» Data excerpts:
____

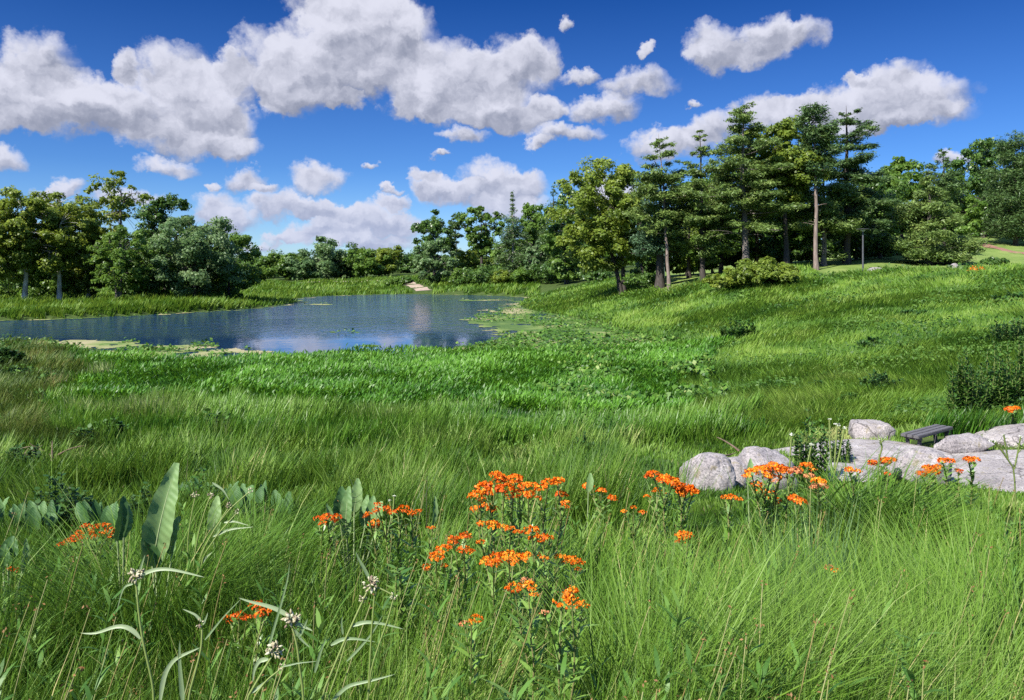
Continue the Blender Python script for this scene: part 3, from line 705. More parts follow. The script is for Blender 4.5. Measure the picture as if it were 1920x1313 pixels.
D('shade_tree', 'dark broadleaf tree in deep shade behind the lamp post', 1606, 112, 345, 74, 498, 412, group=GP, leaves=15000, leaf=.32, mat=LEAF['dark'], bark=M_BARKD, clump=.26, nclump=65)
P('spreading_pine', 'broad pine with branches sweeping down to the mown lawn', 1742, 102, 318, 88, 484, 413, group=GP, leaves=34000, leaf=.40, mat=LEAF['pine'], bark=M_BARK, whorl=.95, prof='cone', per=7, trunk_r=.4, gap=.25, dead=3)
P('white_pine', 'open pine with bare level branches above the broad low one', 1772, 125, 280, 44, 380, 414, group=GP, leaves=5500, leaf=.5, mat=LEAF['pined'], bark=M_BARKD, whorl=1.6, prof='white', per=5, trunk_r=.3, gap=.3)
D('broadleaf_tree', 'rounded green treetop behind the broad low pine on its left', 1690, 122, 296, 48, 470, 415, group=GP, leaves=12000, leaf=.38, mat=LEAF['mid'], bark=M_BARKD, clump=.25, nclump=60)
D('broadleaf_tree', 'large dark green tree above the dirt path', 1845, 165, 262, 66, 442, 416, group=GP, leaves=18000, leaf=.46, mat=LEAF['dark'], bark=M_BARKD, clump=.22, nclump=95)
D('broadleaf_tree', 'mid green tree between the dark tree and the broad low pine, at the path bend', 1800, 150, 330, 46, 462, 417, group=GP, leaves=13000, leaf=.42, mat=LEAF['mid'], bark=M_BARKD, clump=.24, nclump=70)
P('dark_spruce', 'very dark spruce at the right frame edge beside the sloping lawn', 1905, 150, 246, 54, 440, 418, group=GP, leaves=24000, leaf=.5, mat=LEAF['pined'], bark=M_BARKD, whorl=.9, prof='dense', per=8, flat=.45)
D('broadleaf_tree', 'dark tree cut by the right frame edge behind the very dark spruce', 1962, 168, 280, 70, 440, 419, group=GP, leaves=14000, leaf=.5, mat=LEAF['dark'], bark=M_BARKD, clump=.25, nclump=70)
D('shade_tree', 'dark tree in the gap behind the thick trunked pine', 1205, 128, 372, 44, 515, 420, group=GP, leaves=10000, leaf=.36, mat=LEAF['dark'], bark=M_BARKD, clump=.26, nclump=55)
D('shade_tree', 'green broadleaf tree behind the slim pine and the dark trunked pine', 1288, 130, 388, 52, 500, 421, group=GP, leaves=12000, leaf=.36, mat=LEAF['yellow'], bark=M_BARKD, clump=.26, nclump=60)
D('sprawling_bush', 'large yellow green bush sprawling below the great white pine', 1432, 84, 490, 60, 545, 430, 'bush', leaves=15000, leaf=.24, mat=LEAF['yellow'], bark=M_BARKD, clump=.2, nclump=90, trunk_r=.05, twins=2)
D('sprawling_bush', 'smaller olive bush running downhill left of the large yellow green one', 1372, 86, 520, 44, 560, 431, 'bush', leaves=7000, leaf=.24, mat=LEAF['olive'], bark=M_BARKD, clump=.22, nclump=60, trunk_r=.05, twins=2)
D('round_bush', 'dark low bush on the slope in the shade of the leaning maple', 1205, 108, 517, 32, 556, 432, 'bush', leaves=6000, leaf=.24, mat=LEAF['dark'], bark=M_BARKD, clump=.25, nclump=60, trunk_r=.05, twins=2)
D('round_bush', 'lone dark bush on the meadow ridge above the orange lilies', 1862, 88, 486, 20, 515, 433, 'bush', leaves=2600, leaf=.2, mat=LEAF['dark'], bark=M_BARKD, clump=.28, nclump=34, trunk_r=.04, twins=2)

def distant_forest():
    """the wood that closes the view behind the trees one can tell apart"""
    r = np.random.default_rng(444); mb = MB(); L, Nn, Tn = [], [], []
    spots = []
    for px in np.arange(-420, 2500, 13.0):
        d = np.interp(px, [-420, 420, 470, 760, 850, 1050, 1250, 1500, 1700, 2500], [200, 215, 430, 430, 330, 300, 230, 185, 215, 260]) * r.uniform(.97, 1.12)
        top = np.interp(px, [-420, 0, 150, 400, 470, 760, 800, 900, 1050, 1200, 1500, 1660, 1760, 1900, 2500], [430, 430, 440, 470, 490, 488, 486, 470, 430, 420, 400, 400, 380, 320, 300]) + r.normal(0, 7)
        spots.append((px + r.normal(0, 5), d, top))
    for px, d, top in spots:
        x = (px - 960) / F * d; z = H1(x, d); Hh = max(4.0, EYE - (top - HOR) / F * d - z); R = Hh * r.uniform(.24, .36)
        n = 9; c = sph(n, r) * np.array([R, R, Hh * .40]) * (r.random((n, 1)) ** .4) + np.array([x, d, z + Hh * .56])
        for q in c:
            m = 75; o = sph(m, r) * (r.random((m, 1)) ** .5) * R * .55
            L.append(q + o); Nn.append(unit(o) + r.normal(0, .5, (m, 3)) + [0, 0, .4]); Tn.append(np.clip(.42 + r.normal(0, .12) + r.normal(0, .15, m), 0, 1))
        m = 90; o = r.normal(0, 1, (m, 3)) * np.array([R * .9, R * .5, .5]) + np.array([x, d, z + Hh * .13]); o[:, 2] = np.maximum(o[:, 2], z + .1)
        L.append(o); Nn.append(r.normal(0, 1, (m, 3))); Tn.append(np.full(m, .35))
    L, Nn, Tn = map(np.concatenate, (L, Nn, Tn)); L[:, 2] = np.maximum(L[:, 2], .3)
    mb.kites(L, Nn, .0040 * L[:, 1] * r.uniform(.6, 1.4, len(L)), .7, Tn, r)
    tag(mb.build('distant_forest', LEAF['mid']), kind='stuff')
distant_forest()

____

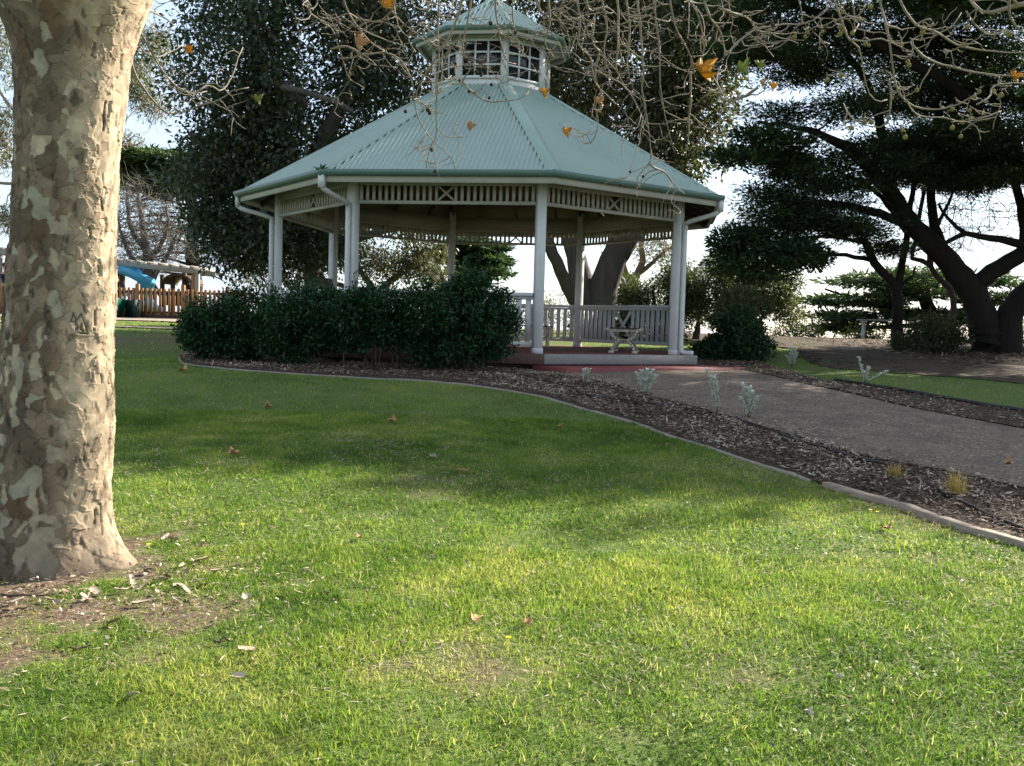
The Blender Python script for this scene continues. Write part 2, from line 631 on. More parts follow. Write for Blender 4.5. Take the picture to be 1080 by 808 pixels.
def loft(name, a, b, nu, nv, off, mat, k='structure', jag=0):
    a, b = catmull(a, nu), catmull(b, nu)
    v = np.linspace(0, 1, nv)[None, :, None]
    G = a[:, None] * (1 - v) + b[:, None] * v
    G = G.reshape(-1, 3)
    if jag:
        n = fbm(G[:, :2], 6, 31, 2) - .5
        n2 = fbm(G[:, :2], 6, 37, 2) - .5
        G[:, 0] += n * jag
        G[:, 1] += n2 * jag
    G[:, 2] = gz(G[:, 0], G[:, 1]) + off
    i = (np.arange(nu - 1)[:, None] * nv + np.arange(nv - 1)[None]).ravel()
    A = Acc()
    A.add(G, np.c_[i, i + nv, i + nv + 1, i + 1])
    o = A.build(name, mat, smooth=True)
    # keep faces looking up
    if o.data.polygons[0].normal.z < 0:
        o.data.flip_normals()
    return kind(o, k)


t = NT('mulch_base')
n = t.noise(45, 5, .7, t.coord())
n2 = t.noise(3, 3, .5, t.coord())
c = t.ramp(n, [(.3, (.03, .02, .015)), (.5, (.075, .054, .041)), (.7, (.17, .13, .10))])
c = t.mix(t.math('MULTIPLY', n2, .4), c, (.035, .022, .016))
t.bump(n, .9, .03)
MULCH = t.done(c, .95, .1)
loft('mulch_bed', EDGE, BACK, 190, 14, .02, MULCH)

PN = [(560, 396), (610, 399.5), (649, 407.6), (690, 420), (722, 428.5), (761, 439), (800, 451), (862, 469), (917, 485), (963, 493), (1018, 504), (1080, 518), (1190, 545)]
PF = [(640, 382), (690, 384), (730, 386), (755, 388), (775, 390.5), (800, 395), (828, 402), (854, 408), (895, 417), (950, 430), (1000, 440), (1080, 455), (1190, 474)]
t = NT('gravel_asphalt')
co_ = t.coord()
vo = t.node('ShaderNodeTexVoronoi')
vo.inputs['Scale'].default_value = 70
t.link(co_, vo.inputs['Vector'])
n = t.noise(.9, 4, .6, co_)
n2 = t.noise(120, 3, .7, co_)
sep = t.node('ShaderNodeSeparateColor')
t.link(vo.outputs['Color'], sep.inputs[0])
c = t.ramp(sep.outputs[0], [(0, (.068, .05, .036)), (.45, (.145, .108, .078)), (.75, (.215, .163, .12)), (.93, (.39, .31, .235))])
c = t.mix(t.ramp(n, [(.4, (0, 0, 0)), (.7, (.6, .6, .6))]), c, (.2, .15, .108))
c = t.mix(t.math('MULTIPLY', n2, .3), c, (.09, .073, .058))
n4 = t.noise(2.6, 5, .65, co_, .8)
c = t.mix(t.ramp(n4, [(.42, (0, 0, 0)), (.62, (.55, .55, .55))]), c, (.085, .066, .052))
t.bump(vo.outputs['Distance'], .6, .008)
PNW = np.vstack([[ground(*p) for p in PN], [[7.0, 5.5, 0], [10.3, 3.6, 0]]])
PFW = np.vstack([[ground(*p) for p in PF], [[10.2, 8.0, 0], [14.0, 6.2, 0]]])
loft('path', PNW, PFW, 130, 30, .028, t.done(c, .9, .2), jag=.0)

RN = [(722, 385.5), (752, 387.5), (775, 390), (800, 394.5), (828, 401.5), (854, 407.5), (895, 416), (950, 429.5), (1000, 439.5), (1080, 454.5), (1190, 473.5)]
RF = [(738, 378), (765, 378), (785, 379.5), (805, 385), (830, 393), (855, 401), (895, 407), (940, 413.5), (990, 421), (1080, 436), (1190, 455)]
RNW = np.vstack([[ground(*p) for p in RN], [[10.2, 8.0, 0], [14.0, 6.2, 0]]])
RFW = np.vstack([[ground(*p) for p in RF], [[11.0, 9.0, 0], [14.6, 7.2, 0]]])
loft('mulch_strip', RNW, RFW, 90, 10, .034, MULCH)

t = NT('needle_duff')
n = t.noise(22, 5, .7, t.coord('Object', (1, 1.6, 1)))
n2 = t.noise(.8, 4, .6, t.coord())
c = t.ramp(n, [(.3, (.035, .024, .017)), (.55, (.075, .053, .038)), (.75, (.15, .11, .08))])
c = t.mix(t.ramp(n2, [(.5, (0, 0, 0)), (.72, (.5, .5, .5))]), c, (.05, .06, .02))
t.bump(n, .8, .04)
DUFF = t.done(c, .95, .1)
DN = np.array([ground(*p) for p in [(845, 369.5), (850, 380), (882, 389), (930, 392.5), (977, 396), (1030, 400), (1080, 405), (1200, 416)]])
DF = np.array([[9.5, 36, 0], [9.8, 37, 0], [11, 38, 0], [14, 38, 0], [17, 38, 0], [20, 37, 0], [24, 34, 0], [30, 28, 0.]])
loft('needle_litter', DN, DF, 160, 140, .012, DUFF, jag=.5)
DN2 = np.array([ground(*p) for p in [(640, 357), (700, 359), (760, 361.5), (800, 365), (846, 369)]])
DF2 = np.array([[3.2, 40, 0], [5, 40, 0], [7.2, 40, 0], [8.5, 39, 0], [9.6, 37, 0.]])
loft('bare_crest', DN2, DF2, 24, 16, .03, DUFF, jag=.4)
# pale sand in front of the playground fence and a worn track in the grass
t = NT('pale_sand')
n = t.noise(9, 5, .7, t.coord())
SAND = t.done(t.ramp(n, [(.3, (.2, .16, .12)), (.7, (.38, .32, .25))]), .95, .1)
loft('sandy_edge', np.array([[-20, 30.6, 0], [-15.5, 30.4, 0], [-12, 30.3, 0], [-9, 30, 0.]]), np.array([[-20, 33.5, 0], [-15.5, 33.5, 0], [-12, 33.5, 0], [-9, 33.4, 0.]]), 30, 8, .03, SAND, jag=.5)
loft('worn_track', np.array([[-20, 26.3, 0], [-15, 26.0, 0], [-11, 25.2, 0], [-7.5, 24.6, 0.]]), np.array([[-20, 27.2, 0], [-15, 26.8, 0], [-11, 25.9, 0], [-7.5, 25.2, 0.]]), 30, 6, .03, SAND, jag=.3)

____

» Work required: Transcribe, exactly and exclusively, the run of lines that opens with the line bearing "The Blender Python script for this scene continues." and closes with the line bearing "loft('mulch_bed', EDGE, BACK, 190, 14, .02, MULCH)".

» Right answer:
The Blender Python script for this scene continues. Write part 2, from line 631 on. More parts follow. Write for Blender 4.5. Take the picture to be 1080 by 808 pixels.
def loft(name, a, b, nu, nv, off, mat, k='structure', jag=0):
    a, b = catmull(a, nu), catmull(b, nu)
    v = np.linspace(0, 1, nv)[None, :, None]
    G = a[:, None] * (1 - v) + b[:, None] * v
    G = G.reshape(-1, 3)
    if jag:
        n = fbm(G[:, :2], 6, 31, 2) - .5
        n2 = fbm(G[:, :2], 6, 37, 2) - .5
        G[:, 0] += n * jag
        G[:, 1] += n2 * jag
    G[:, 2] = gz(G[:, 0], G[:, 1]) + off
    i = (np.arange(nu - 1)[:, None] * nv + np.arange(nv - 1)[None]).ravel()
    A = Acc()
    A.add(G, np.c_[i, i + nv, i + nv + 1, i + 1])
    o = A.build(name, mat, smooth=True)
    # keep faces looking up
    if o.data.polygons[0].normal.z < 0:
        o.data.flip_normals()
    return kind(o, k)


t = NT('mulch_base')
n = t.noise(45, 5, .7, t.coord())
n2 = t.noise(3, 3, .5, t.coord())
c = t.ramp(n, [(.3, (.03, .02, .015)), (.5, (.075, .054, .041)), (.7, (.17, .13, .10))])
c = t.mix(t.math('MULTIPLY', n2, .4), c, (.035, .022, .016))
t.bump(n, .9, .03)
MULCH = t.done(c, .95, .1)
loft('mulch_bed', EDGE, BACK, 190, 14, .02, MULCH)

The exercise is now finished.